El murmullo y las algarabías que atestaban el bar en su totalidad hasta el último rincón. El ruido de los vasos y copas al chocar, el crujir de las sillas. El frío que anunciaba su crueldad en nuestra carne cuando la puerta se abría, el viejo borracho de apellido Cortes el cual deambulaba por las mesas, las risas, el tumulto, en fin, toda la escena de esa noche con todo lo que atiborraba, dentro de ella, se deslizó en un tris como transfondo de mundo para que (desde mi punto de vista y perspectiva en la interacción-subjetiva de los dos) brotara como un amanecer de verano tu presencia y la incomodidad que hacia propicio el estremecer de mis músculos. Aparecías sobre un fondo de mundo, en aquel bar, en esa ciudad bajo el firmamento oculto por las nubes que teñían de violeta esa noche abrumadora.

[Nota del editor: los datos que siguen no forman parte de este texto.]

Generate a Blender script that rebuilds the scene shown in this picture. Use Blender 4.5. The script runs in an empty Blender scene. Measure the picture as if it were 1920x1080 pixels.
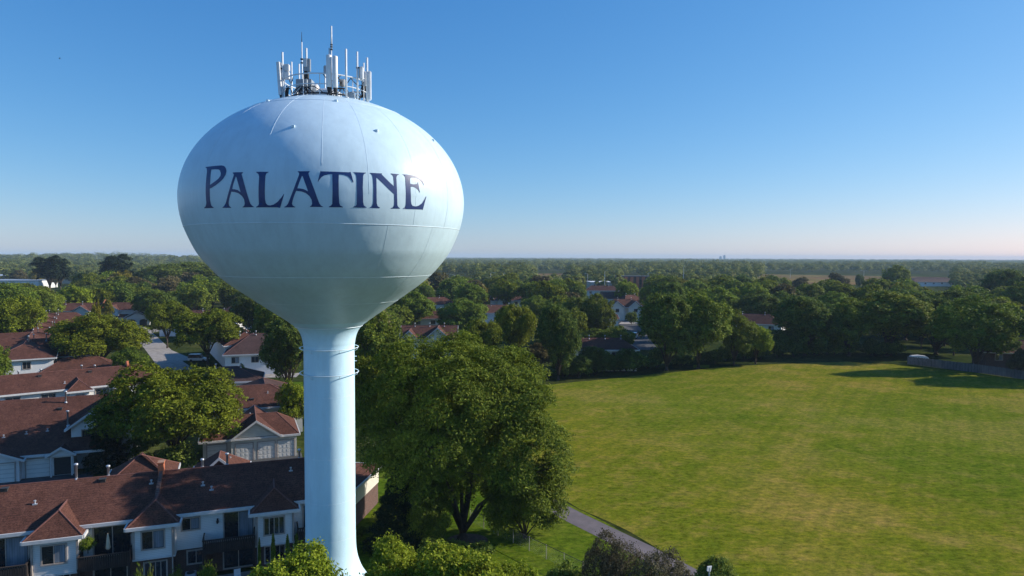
import bpy, bmesh, math, random
import numpy as np

# ------------------------------------------------------------------ camera, sky, sun
PI = math.pi
SC = bpy.context.scene
COL = SC.collection
EYE = 26.0
FPX = 1280.0
PITCH = math.atan(59 / 1280)
ROLL = math.radians(0.24)
cam_d = bpy.data.cameras.new("camera")
cam_d.sensor_width = 36.0
cam_d.lens = 24.0
cam_d.clip_start = 0.1
cam_d.clip_end = 60000
cam = bpy.data.objects.new("camera", cam_d)
COL.objects.link(cam)
cam.location = (0, 0, EYE)
cam.rotation_mode = 'XYZ'
from mathutils import Matrix, Vector
cam.matrix_world = (Matrix.Translation((0, 0, EYE)) @ Matrix.Rotation(PI / 2 - PITCH, 4, 'X')
                    @ Matrix.Rotation(ROLL, 4, 'Z'))
SC.camera = cam

SUN_EL = math.radians(27.0)
SUN_AZ = math.radians(14.0)      # from +X towards +Y
world = bpy.data.worlds.new("World")
SC.world = world
world.use_nodes = True
wn = world.node_tree
sky = wn.nodes.new('ShaderNodeTexSky')
sky.sky_type = 'NISHITA'
sky.sun_disc = False
sky.sun_elevation = SUN_EL
sky.sun_rotation = PI / 2 - SUN_AZ
sky.altitude = 200
sky.air_density = 1.0
sky.dust_density = 0.3
sky.ozone_density = 2.5
sepc = wn.nodes.new('ShaderNodeSeparateColor')      # film response to the sky, one curve per colour channel
comb = wn.nodes.new('ShaderNodeCombineColor')
wn.links.new(sky.outputs[0], sepc.inputs[0])
for ch, (gam, gain) in enumerate(((1.3, 25.0), (0.85, 16.9), (0.6, 16.9))):
    a = wn.nodes.new('ShaderNodeMath')
    a.operation = 'MULTIPLY'
    a.inputs[1].default_value = 0.05
    b = wn.nodes.new('ShaderNodeMath')
    b.operation = 'POWER'
    b.inputs[1].default_value = gam
    c = wn.nodes.new('ShaderNodeMath')
    c.operation = 'MULTIPLY'
    c.inputs[1].default_value = gain
    wn.links.new(sepc.outputs[ch], a.inputs[0])
    wn.links.new(a.outputs[0], b.inputs[0])
    wn.links.new(b.outputs[0], c.inputs[0])
    wn.links.new(c.outputs[0], comb.inputs[ch])
wn.links.new(comb.outputs[0], wn.nodes['Background'].inputs[0])
wn.nodes['Background'].inputs[1].default_value = 0.082
sun_d = bpy.data.lights.new("sun", 'SUN')
sun_d.energy = 5.0
sun_d.angle = math.radians(0.53)
sun_d.color = (1.0, 0.93, 0.82)
sun = bpy.data.objects.new("sun", sun_d)
COL.objects.link(sun)
sdir = Vector((math.cos(SUN_EL) * math.cos(SUN_AZ), math.cos(SUN_EL) * math.sin(SUN_AZ), math.sin(SUN_EL)))
sun.rotation_euler = sdir.to_track_quat('Z', 'Y').to_euler()
SC.view_settings.view_transform = 'Standard'
SC.view_settings.look = 'None'
SC.view_settings.exposure = 0.30
SC.view_settings.gamma = 1.0
SC.view_settings.use_curve_mapping = False
SC.cycles.volume_max_steps = 64
SC.cycles.max_bounces = 8
SC.cycles.diffuse_bounces = 3
SC.cycles.volume_bounces = 0


# ------------------------------------------------------------------ survey helpers
def ray(px, py):
    x = (px - 960) / FPX
    y = (540 - py) / FPX
    c, s = math.cos(ROLL), math.sin(ROLL)
    x, y = x * c - y * s, x * s + y * c
    cp, sp = math.cos(PITCH), math.sin(PITCH)
    return (x, cp + y * sp, -sp + y * cp)


def P(px, py, h=0.0):            # world x, y of a sighted point whose height is known
    d = ray(px, py)
    t = (h - EYE) / d[2]
    return d[0] * t, d[1] * t


def Q(px, py, Y):                # world x, z of a sighted point whose distance is known
    d = ray(px, py)
    t = Y / d[1]
    return d[0] * t, EYE + d[2] * t


def proj(X, Y, Z):
    cp, sp = math.cos(PITCH), math.sin(PITCH)
    z = Z - EYE
    f = Y * cp - z * sp
    u = Y * sp + z * cp
    x, y = X / f, u / f
    c, s = math.cos(ROLL), math.sin(ROLL)
    x, y = x * c + y * s, -x * s + y * c
    return 960 + FPX * x, 540 - FPX * y


# ------------------------------------------------------------------ object helpers
def tag(o, label=None, cat=None, group=None, kind=None):
    if label: o['label'] = label
    if cat: o['category'] = cat
    if group: o['group'] = group
    if kind: o['kind'] = kind
    return o


def empty(name, loc, rz=0.0, label=None, cat=None, group=None):
    o = bpy.data.objects.new(name, None)
    COL.objects.link(o)
    o.empty_display_size = 0.5
    o.location = loc
    o.rotation_euler = (0, 0, rz)
    return tag(o, label, cat, group)


def link_mesh(name, me, mat, parent=None, smooth=False):
    me.materials.append(mat)
    o = bpy.data.objects.new(name, me)
    COL.objects.link(o)
    if parent: o.parent = parent
    if smooth:
        me.polygons.foreach_set('use_smooth', [True] * len(me.polygons))
    return o


class MB:
    def __init__(self, f=None):
        self.v = []
        self.f = []
        self.fn = f

    def add(self, vs, fs):
        n = len(self.v)
        if self.fn: vs = [self.fn(*p) for p in vs]
        self.v += [tuple(p) for p in vs]
        self.f += [tuple(i + n for i in q) for q in fs]
        return self

    def box(self, x0, x1, y0, y1, z0, z1):
        return self.add([(x0, y0, z0), (x1, y0, z0), (x1, y1, z0), (x0, y1, z0),
                         (x0, y0, z1), (x1, y0, z1), (x1, y1, z1), (x0, y1, z1)],
                        [(3, 2, 1, 0), (4, 5, 6, 7), (0, 1, 5, 4), (1, 2, 6, 5), (2, 3, 7, 6), (3, 0, 4, 7)])

    def prism(self, poly, a0, a1, axis='x'):
        """closed outline extruded along an axis; outline points are (y,z) for x, (x,z) for y, (x,y) for z"""
        n = len(poly)
        if axis == 'x':
            g = lambda a, p: (a, p[0], p[1])
        elif axis == 'y':
            g = lambda a, p: (p[0], a, p[1])
        else:
            g = lambda a, p: (p[0], p[1], a)
        vs = [g(a0, p) for p in poly] + [g(a1, p) for p in poly]
        fs = [tuple(range(n))[::-1], tuple(range(n, 2 * n))]
        fs += [(i, (i + 1) % n, n + (i + 1) % n, n + i) for i in range(n)]
        return self.add(vs, fs)

    def tube(self, pts, r, n=8, cap=True):
        pts = [Vector(p) for p in pts]
        rs = r if isinstance(r, (list, tuple)) else [r] * len(pts)
        vs = []
        up = Vector((0, 0, 1))
        for i, p in enumerate(pts):
            d = (pts[min(i + 1, len(pts) - 1)] - pts[max(i - 1, 0)])
            d.normalize()
            a = d.cross(up)
            if a.length < 1e-3: a = d.cross(Vector((1, 0, 0)))
            a.normalize()
            b = a.cross(d)
            for k in range(n):
                t = 2 * PI * k / n
                vs.append(tuple(p + (a * math.cos(t) + b * math.sin(t)) * rs[i]))
        fs = []
        for i in range(len(pts) - 1):
            for k in range(n):
                fs.append((i * n + k, i * n + (k + 1) % n, (i + 1) * n + (k + 1) % n, (i + 1) * n + k))
        if cap:
            fs.append(tuple(range(n))[::-1])
            fs.append(tuple(range((len(pts) - 1) * n, len(pts) * n)))
        return self.add(vs, fs)

    def lathe(self, prof, n=24, cx=0, cy=0, cap=True):
        vs = []
        for z, r in prof:
            for k in range(n):
                t = 2 * PI * k / n
                vs.append((cx + r * math.cos(t), cy + r * math.sin(t), z))
        fs = []
        for i in range(len(prof) - 1):
            for k in range(n):
                fs.append((i * n + k, i * n + (k + 1) % n, (i + 1) * n + (k + 1) % n, (i + 1) * n + k))
        if cap:
            fs.append(tuple(range(n))[::-1])
            fs.append(tuple(range((len(prof) - 1) * n, len(prof) * n)))
        return self.add(vs, fs)

    def build(self, name, mat, parent=None, smooth=False, bevel=0):
        me = bpy.data.meshes.new(name)
        me.from_pydata(self.v, [], self.f)
        bm = bmesh.new()
        bm.from_mesh(me)
        bmesh.ops.recalc_face_normals(bm, faces=bm.faces)
        if bevel:
            bmesh.ops.bevel(bm, geom=list(bm.edges), offset=bevel, segments=2, affect='EDGES')
        bm.to_mesh(me)
        bm.free()
        me.update()
        return link_mesh(name, me, mat, parent, smooth)


def copy_tree(o, parent=None):
    c = o.copy()
    COL.objects.link(c)
    if parent: c.parent = parent
    for ch in list(o.children): copy_tree(ch, c)
    return c


# ------------------------------------------------------------------ materials
def new_mat(name):
    m = bpy.data.materials.new(name)
    m.use_nodes = True
    nt = m.node_tree
    return m, nt, nt.nodes['Principled BSDF']


def nd(nt, typ, **kw):
    n = nt.nodes.new(typ)
    for k, v in kw.items():
        if k.startswith('i_'):
            key = k[2:]
            key = int(key) if key.isdigit() else key
            n.inputs[key].default_value = v
        else:
            setattr(n, k, v)
    return n


def mix_rgb(nt, fac, a, b, mode='MIX'):
    n = nt.nodes.new('ShaderNodeMix')
    n.data_type = 'RGBA'
    n.blend_type = mode
    for sock, val in ((n.inputs[0], fac), (n.inputs[6], a), (n.inputs[7], b)):
        if isinstance(val, (int, float)): sock.default_value = val
        elif isinstance(val, (tuple, list)): sock.default_value = (*val[:3], 1)
        else: nt.links.new(val, sock)
    return n.outputs[2]


def noise(nt, scale, detail=4, rough=0.55, vec=None, stretch=None, obj=True):
    n = nd(nt, 'ShaderNodeTexNoise')
    n.inputs['Scale'].default_value = scale
    n.inputs['Detail'].default_value = detail
    n.inputs['Roughness'].default_value = rough
    if vec is None:
        tc = nd(nt, 'ShaderNodeTexCoord')
        vec = tc.outputs['Object'] if obj else tc.outputs['Generated']
    if stretch:
        mp = nd(nt, 'ShaderNodeMapping')
        mp.inputs['Scale'].default_value = stretch
        nt.links.new(vec, mp.inputs[0])
        vec = mp.outputs[0]
    nt.links.new(vec, n.inputs['Vector'])
    return n.outputs['Fac']


def ramp(nt, fac, stops):
    r = nd(nt, 'ShaderNodeValToRGB')
    el = r.color_ramp.elements
    while len(el) < len(stops): el.new(0.5)
    for e, (p, c) in zip(el, stops):
        e.position = p
        e.color = (*c, 1) if len(c) == 3 else c
    nt.links.new(fac, r.inputs[0])
    return r.outputs[0]


def g3(v): return (v, v, v)


def bump(nt, bs, h, strength=0.3, dist=0.05):
    b = nd(nt, 'ShaderNodeBump')
    b.inputs['Strength'].default_value = strength
    b.inputs['Distance'].default_value = dist
    nt.links.new(h, b.inputs['Height'])
    nt.links.new(b.outputs[0], bs.inputs['Normal'])


def paint(name, col, rough=0.5, var=0.12, scale=3.0, metal=0.0, spec=0.5):
    m, nt, bs = new_mat(name)
    n = noise(nt, scale)
    c = mix_rgb(nt, ramp(nt, n, [(0.3, g3(0)), (0.7, g3(1))]), [x * (1 - var) for x in col], [min(x * (1 + var), 1) for x in col])
    nt.links.new(c, bs.inputs['Base Color'])
    bs.inputs['Roughness'].default_value = rough
    bs.inputs['Metallic'].default_value = metal
    bs.inputs['Specular IOR Level'].default_value = spec
    return m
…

Tu presencia pura, familiar, diáfana e inolvidable era la responsable de emocionarme de sensibilizar a tu espectador. Responsable de aniquilar al mundo entero.

Existíamos-ahí, arrojados en la tierra, estábamos mas allá el bien y del mal. Afirmándonos como dos seres que no se habían olvidado para volverse a juntar, de la misma forma que se habían conocido: de casualidad. Por la contingencia en plena y absoluta libertad.

Mientras tanto, yo extendía la mirada hasta el lugar donde vos te encontrabas, abarcando todo tú ser, re-atrapando tú estar-ahí, aquel relumbre. Privilegiando tú existir por encima del resto. Sin cansancio. Haciendo desaparecer a Buenos Aires en tu totalidad. Apropiándome de tu imagen. Exterminando ese mundo insoportable para que seas única: solamente para escucharte. Para masticar el placer de tu existencia. Así, de esa forma me perdía en el cándido perfume de la serenidad del tiempo. Se paralizaba, lo lentecías dentro del sistema en vorágine de tus palabras.

Mi propósito era desmayarme en ellas, dejar que se vuelquen en mí. Para lograrlo con éxito apreté con los dientes mi libertad. Solo quise que se derrame en mí tu melodía. En esencia me hacías bien.